Hamidi was married to writer and novelist Dima Wannous, daughter of the acclaimed Syrian playwright Saadallah Wannous.

Early life[edit]

Hamidi was born in 1969 in Idlib Governorate. His father worked as a truck driver and died in a car accident when Hamidi was three years old. During his childhood, Hamidi's family only support cam through donations and charity from friends and neighbors. In 1986, Hamidi was able to move to Damascus to study journalism at Damascus University through a government stipend. His English professor at the time, Abdullah Dardari, was also a correspondent for the London-based Arab daily al-Hayat. Dardari, who later became Deputy Prime Minister of Syria in 2005, helped Hamidi find work as a secretary at his al-Hayat bureau in Damascus.[3]

Career[edit]

Hamidi replaced Dardari as al-Hayat correspondent when the latter left to work for the United Nations Development Programme (UNDP). His 1996 coverage of the Arab League Summit in Cairo and the US presidential election, was highly acclaimed and helped bring him to a prominent place between Syrian journalists. Hamidi also delved into the Kurdish issue, interviewing Abdullah Öcalan, leader of the Kurdistan Workers' Party (PKK). Syrian authorities responded by suspending his journalism credentials but he continued to meet and interview Kurdish politicians, most of whom, like Jalal Talbani and Massoud Barzani, rose to power in Iraq after downfall of Saddam Hussein in 2003.[4] Hamidi also conducted interviews with high-profile Palestinian leaders including Fathi Shaqaqi, head of the Islamic Jihad Movement in Palestine who was assassinated in Malta days after his interview with al-Hayat, his successor Ramadan Shalah, and Khaled Mashal, head of the political bureau of Hamas.[5][6] As an independent correspondent his credentials have been suspended by the Syrian government several times.

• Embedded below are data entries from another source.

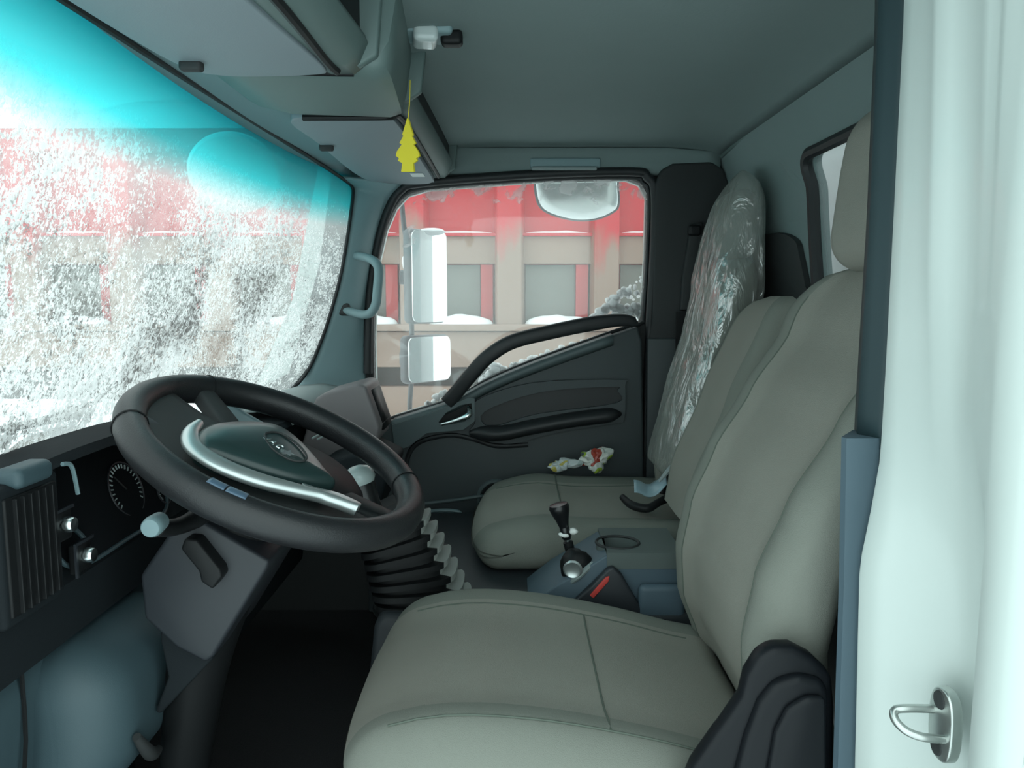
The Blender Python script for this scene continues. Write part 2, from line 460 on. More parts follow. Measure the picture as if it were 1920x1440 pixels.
tag(link('snow_on_ledges', bm, M['snow']), 'white snow lying in humps on the ledges of the red truck', 'snow', kind='stuff')
bm = bmesh.new()
nx = 90
g_ = [[bm.verts.new(V(X0+(X1-X0)*i/nx, TY+y, zt+.02+(0 if j in (0, 5) else .15+.06*noise.noise(Vector((i*.25, j*.5, 0)))))) for j, y in enumerate((0, .04, .3, .8, 1.2, 1.55))] for i in range(nx+1)]
for i in range(nx):
    for j in range(5): bm.faces.new((g_[i][j], g_[i+1][j], g_[i+1][j+1], g_[i][j+1]))
tag(link('snow_load', bm, M['snow'], solid=.02), 'white snow heaped along the top of the red truck body', 'snow', kind='stuff')

# cargo body behind the cab
cb = root('cargo_body', V(1.6, 1.4, -1.0), 'pale box body wall of this truck seen through the rear cab window', 'cargo body')
prism('front_wall', [V(.98, .45, -.9), V(.98, 2.5, -.9), V(.98, 2.5, .75), V(.98, .45, .75)], (1.2, 0, 0), M['cargo'], cb, bev=.01)
for y in (.9, 1.4, 1.9):
    prism('wall_rib', [V(.979, y, -.88), V(.979, y+.04, -.88), V(.979, y+.04, .73), V(.979, y, .73)], (-.02, 0, 0), M['cargo'], cb, bev=.004)

# ================================================================ CAB SHELL
ZF = -.95
structure(prism('floor', [V(-.8, .6, ZF), V(.68, .6, ZF), V(.68, 2.2, ZF), V(-.8, 2.2, ZF)], (0, 0, -.05), M['carpet']))
structure(prism('roof', [V(-.56, .5, .5), V(.74, .5, .5), V(.74, 2.32, .5), V(-.56, 2.32, .5)], (0, 0, .04), M['white'], bev=.015))
# lower front bulkhead
structure(prism('wall_front', [V(-.86, .55, -1.2), V(-.86, 2.3, -1.2), V(-.86, 2.3, -.36), V(-.86, .55, -.36)], (.05, 0, 0), M['white']))
# headliner: one domed sheet down to the far side rail
def zc(x, y):
    e = 1-max(0, abs(y-1.4)-.55)**2/.25**2*.35 if abs(y-1.4) > .55 else 1
    base = .425+.022*e
    if x < -.05: base -= .06*((-.05-x)/.4)**1.5
    if x > .45: base -= .028*((x-.45)/.15)**2
    return base
rows = []
for i in range(31):
    x = -.44+(.60+.44)*i/30
    r = [V(x, .5+1.66*j/34, zc(x, .5+1.66*j/34)) for j in range(35)]
    r += [V(x, 2.185, zc(x, 2.16)-.008), V(x, 2.2, zc(x, 2.16)-.03)]
    rows.append(r)
cl = structure(sheet('ceiling', rows, M['liner'], thick=.012, off=1))
tube('ceiling_piping', [V(.592, 2.17, .40), V(.596, 1.9, .412), V(.597, 1.4, .415), V(.597, .9, .415), V(.597, .55, .413)], .006, M['console_oh'], cl, n=24)
for (px, py, r) in ((990, 72, .006), (1010, 210, .006)):
    zz = .44; Y = zz/(ray(px, py).z)*ray(px, py).y; p = P(px, py, Y); p.z = EYE+zc(p.x, p.y)
    lathe('trim_clip', [(.001, -.006), (r, -.005), (r*1.2, .004)], p, (0, 0, 1), M['console_oh'], cl, seg=14)
for (px, py, a, b) in ((1480, 92, .028, .010), (1385, 188, .045, .014), (1290, 266, .02, .010)):
    zz = .436; Y = zz/(ray(px, py).z)*ray(px, py).y; p = P(px, py, Y); p.z = EYE+zc(p.x, p.y)-.001
    pl = rbox('trim_plate', p, (a*2, b*2, .008), .003, M['console_oh'], cl, m=2)
    for s in (-1, 1):
        lathe('plate_screw', [(.001, -.008), (.006, -.007), (.006, .0)], p+Vector((s*a*.6, 0, 0)), (0, 0, 1), M['bdark'], pl, seg=10)

# header between windscreen and headliner
rows = []
for j in range(31):
    Y = .5+1.66*j/30
    rows.append([V(wsx(Y, .333)+.004, Y, .333), V(wsx(Y, .333)+.02, Y, .345), V(-.445, Y, .352), V(-.41, Y, .36), V(-.38, Y, .39), V(-.37, Y, .43)])
structure(sheet('trim_1', rows, M['trim'], thick=.008, off=1))

# windscreen
ws = sroot('window_1', V(-.55, 1.35, -.33))
rows = []
for i in range(25):
    z = .345-.72*i/24
    rows.append([V(wsx(Y, z), Y, z) for Y in [.52+1.62*j/40 for j in range(41)]])
sheet('windscreen_glass', rows, M['glass_ws'], ws, thick=.004, off=0)
edge = [(-60, -114), (120, 1), (300, 117), (480, 232), (600, 307), (645, 337), (660, 350), (661, 372), (652, 440), (638, 520), (616, 600), (598, 650), (580, 690), (556, 722), (520, 745), (440, 775)]
tube('rubber_gasket', [WS(a, b, .012) for a, b in edge], .0048, M['seal'], ws, n=90, seg=8)

# far A pillar trim from gasket to door frame
pe = [(640, 332), (661, 350), (662, 372), (653, 440), (639, 520), (617, 600), (599, 650), (581, 690), (557, 724), (530, 744), (500, 758)]
pd = [(760, 345), (738, 368), (722, 395), (706, 440), (695, 500), (687, 560), (683, 620), (681, 680), (681, 730), (682, 780), (684, 830)]
A_ = crv([WS(a, b, .010) for a, b in pe], 40); B_ = crv([P(a, b, 2.185) for a, b in pd], 40)
rows = []
for a, b in zip(A_, B_):
    r = [a+Vector((-.0, .012, -.0)), a]
    for t in (.15, .35, .55, .75, .92):
        c = a.lerp(b, t); c += Vector((.012, -.012, 0))*math.sin(math.pi*t); r.append(c)
    r.append(b); r.append(b+Vector((.004, .03, 0))); rows.append(r)
structure(sheet('pillar_front', rows, M['trim'], thick=.006, off=0))
# grab handle on the pillar
gh = root('grab_handle', P(655, 590, 2.12), 'grey plastic grab handle on the pillar between windscreen and door window', 'handle')
pts = [P(655, 478, 2.12), P(690, 484, 2.08), P(709, 500, 2.06), P(708, 540, 2.055), P(703, 575, 2.06), P(685, 590, 2.08), P(642, 580, 2.12)]
tube('grip', pts, [.011, .012, .013, .013, .013, .012, .011], M['trim'], gh, n=40, seg=12)
for (a, b) in ((660, 477), (645, 580)):
    rbox('mount', P(a, b, 2.12), (.035, .03, .035), .008, M['bdark'], gh, m=2)

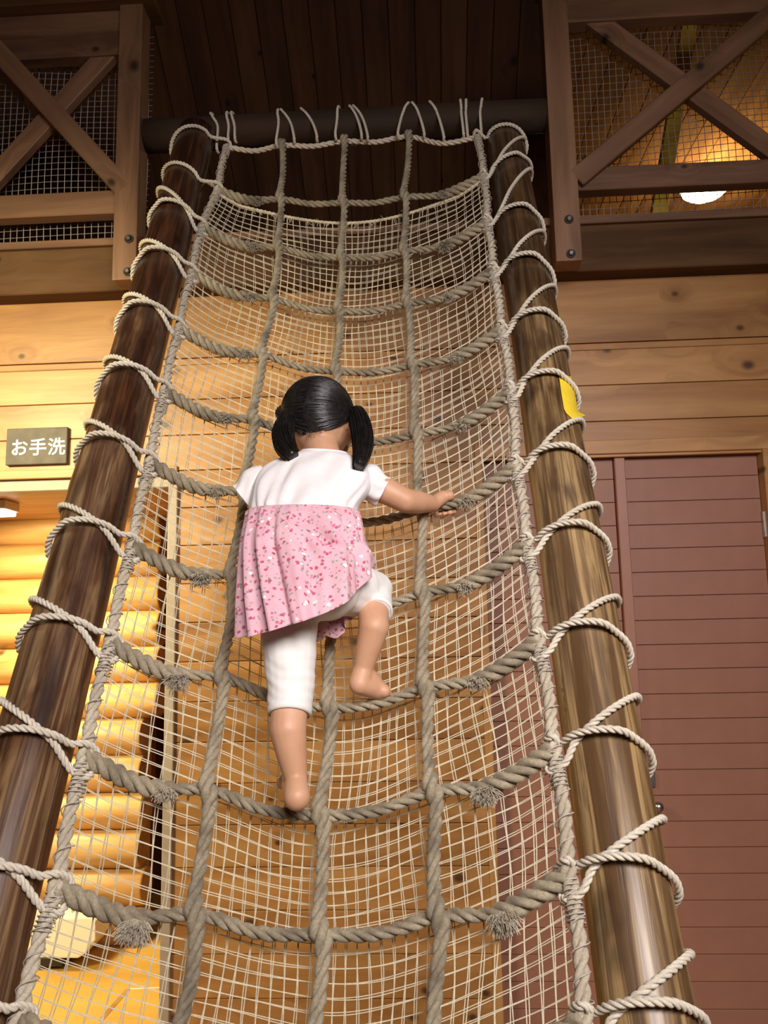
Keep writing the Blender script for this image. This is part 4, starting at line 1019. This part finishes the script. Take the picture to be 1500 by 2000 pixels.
for q in range(26):                        # loose wisps at the nape
    x = rng.uniform(-0.045, 0.045); st = onskull(c0_-HF*0.072-HU*0.070+HR*x*0.8+HU*0.35*abs(x), 0.012); en = st-HU*rng.uniform(0.008, 0.022)-HF*rng.uniform(-0.004, 0.004)+HR*rng.uniform(-0.01, 0.01)
    sweep(hr, np.array([st, (st+en)/2-HF*0.003, en]), [0.0008, 0.0006, 0.0003], 3, close=False)
hro = hr.build('hair', M['hair'], person, smooth=True)
for s, tie, path in ((-1, tieL, [(562, 815, 0.125), (553, 840, 0.135), (556, 866, 0.14), (567, 884, 0.145), (580, 897, 0.145)]), (1, tieR, [(697, 812, 0.125), (705, 835, 0.135), (709, 866, 0.14), (706, 893, 0.145), (700, 918, 0.145)])):
    pg = MB(); cl = [tie]+[Kp(x, y, o) for x, y, o in path]; cpath, sl_ = spline(cl, 0.006); T_, Nn, Bb = frames(cpath); u = sl_/sl_[-1]
    wd = 0.009+0.0165*np.sin(np.pi*np.clip(u*0.86+0.06, 0, 1))**0.8
    for q in range(300):
        a_ = rng.uniform(0, 2*math.pi); rad = math.sqrt(rng.uniform(0, 1)); end = int(len(cpath)*rng.uniform(0.86, 1.0))
        tw_ = rng.uniform(-0.3, 0.3)
        pth = cpath+(np.cos(a_+tw_*u)[:, None]*Nn*1.25+np.sin(a_+tw_*u)[:, None]*Bb*0.95)*(wd*rad)[:, None]
        pth = pth[:end:2]; k = len(pth); sweep(pg, pth, np.linspace(1, 0.25, k)*0.0021, 4, close=False)
    sweep(pg, cpath[:-2], wd[:-2]*0.80, 12)
    po = pg.build('pigtail', M['hair'], hro, smooth=True)
    ht = MB(); tt = np.linspace(0, 2*math.pi, 20); d = nrm(cl[1]-cl[0]); r1 = nrm(np.cross(d, HU)); r2 = np.cross(d, r1)
    sweep(ht, cl[0]+d*0.008+0.0105*(np.cos(tt)[:, None]*r1+np.sin(tt)[:, None]*r2), 0.0035, 8, close=False); ht.build('hair_tie', M['hairtie'], hro, smooth=True)

# ------------------------------------------------------------------ parts keep their world place
for o in bpy.data.objects:
    if o.parent is not None: o.matrix_parent_inverse = Matrix.Translation(-Vector(o.parent.location))
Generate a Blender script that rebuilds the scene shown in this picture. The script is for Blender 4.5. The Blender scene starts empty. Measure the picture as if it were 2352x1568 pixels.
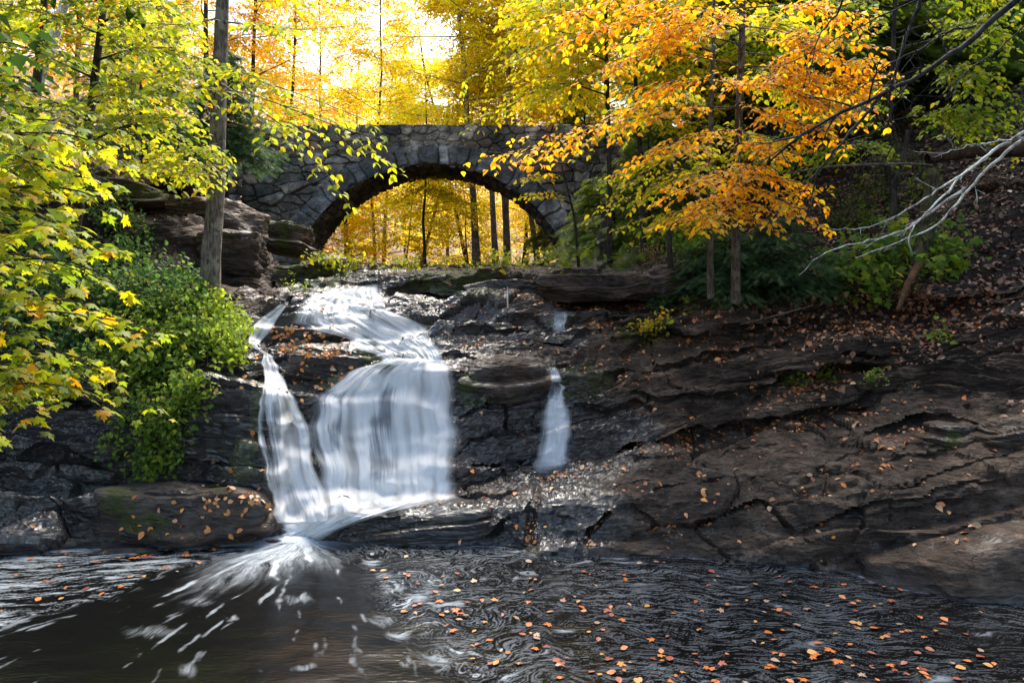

Hamidi's coverage of the Syrian-Israeli peace talks in Shepherdstown aroused significant controversy. His outline of “the working document”, appeared dangerously similar to the actual agreement. The Israeli press immediately pursued the story, saying that Hamidi had leaked the information on orders from the Syrians. The Syrian team, on the other hand, accused him of leaking it through information obtained from the Americans. The talks, code-named “Mushroom Diplomacy,” were supposed to be strictly confidential and allowed to grow—similar to mushrooms—in darkness.

Hamidi went on to cover the death of Syrian President Hafez al-Assad and the subsequent inauguration of his son Bashar al-Assad as president. His coverage of the following period, known as the Damascus Spring, and his interviews with Syrian opposition figures earned him the reprimand of the Syrian government and his journalist credentials were suspended several times.[7] In 2002 he reported on Syria's preparations for the Iraq War. The government accused him of spreading "false information" and he was arrested on 23 December 2002. He remained in solitary confinement until 25 May 2003 and was later acquitted in court in 2005.[8][9]